» **Written instruction**
Repeat only the lines from the one containing "Keep writing the" through the one containing "bump(t, b, t.noise(pos, 90., 4, .6), .15, .003);", exactly as written, both ends included.

» **Input rows**
--- Start ---

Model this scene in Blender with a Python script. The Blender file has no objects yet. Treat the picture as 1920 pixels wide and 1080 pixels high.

--- End ---
--- Start ---

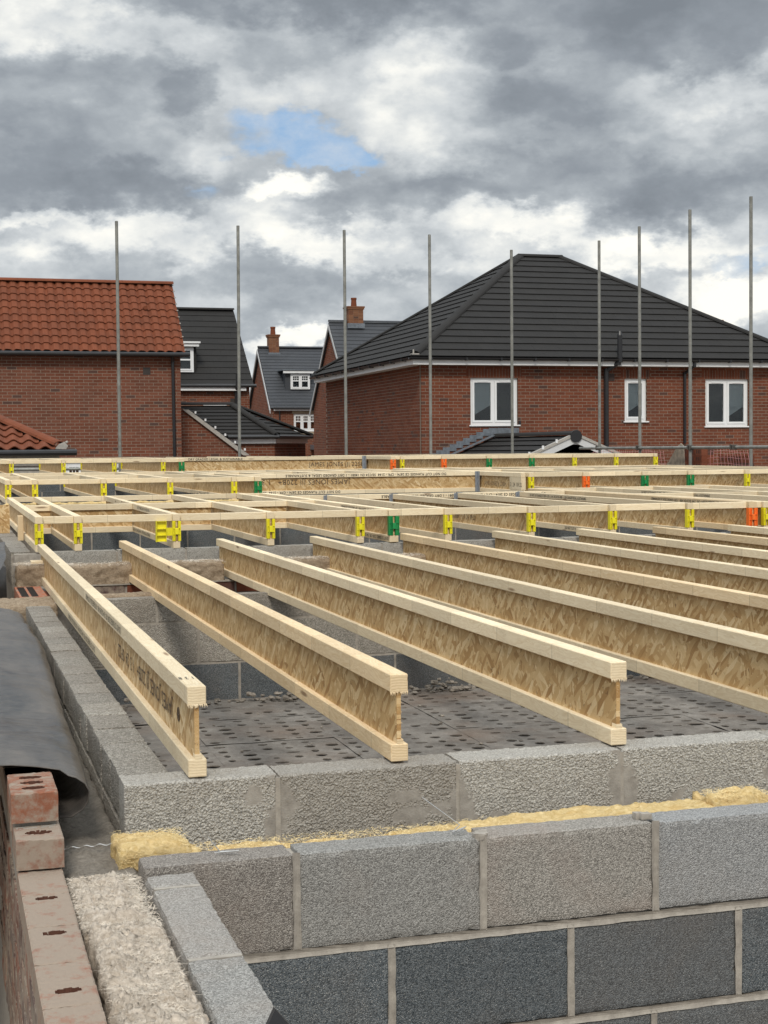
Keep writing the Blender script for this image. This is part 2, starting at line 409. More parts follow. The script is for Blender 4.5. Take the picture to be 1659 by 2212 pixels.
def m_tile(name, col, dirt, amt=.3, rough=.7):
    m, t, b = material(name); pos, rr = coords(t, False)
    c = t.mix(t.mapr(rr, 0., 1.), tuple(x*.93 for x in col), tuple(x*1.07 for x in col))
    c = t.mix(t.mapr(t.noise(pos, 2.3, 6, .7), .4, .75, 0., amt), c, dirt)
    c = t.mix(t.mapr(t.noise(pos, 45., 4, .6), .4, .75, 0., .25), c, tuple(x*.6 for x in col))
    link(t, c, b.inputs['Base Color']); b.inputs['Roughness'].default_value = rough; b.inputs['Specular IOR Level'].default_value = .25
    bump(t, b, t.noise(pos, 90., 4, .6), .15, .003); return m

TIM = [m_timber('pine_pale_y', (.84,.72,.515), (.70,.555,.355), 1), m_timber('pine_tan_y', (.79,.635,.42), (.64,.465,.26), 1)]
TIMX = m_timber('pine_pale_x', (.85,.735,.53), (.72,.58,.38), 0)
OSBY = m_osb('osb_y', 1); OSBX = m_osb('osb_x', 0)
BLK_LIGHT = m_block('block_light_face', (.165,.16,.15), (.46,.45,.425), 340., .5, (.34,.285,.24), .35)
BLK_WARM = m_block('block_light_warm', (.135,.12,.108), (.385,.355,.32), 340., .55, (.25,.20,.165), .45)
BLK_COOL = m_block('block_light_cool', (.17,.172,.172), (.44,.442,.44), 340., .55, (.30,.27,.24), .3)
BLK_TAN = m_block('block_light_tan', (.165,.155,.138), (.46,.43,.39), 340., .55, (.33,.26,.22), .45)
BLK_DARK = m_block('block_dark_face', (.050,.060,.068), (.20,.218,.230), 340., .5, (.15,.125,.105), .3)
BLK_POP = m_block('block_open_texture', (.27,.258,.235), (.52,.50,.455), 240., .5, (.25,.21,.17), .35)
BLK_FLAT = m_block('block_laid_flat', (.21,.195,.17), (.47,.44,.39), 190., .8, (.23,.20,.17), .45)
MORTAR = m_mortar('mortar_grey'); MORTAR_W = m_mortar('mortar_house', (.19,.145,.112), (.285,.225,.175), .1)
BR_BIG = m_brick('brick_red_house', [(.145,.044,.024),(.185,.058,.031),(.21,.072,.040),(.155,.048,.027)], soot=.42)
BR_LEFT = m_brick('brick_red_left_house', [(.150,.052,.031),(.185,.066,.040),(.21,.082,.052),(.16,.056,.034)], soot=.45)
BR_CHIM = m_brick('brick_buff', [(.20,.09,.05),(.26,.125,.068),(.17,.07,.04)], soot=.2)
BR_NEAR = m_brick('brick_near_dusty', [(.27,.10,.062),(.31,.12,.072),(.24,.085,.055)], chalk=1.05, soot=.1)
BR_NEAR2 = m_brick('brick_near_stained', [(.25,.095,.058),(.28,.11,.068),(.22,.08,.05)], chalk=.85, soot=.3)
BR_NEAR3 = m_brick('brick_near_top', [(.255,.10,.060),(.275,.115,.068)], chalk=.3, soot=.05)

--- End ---

» **Correct answer**
Keep writing the Blender script for this image. This is part 2, starting at line 409. More parts follow. The script is for Blender 4.5. Take the picture to be 1659 by 2212 pixels.
def m_tile(name, col, dirt, amt=.3, rough=.7):
    m, t, b = material(name); pos, rr = coords(t, False)
    c = t.mix(t.mapr(rr, 0., 1.), tuple(x*.93 for x in col), tuple(x*1.07 for x in col))
    c = t.mix(t.mapr(t.noise(pos, 2.3, 6, .7), .4, .75, 0., amt), c, dirt)
    c = t.mix(t.mapr(t.noise(pos, 45., 4, .6), .4, .75, 0., .25), c, tuple(x*.6 for x in col))
    link(t, c, b.inputs['Base Color']); b.inputs['Roughness'].default_value = rough; b.inputs['Specular IOR Level'].default_value = .25
    bump(t, b, t.noise(pos, 90., 4, .6), .15, .003); return m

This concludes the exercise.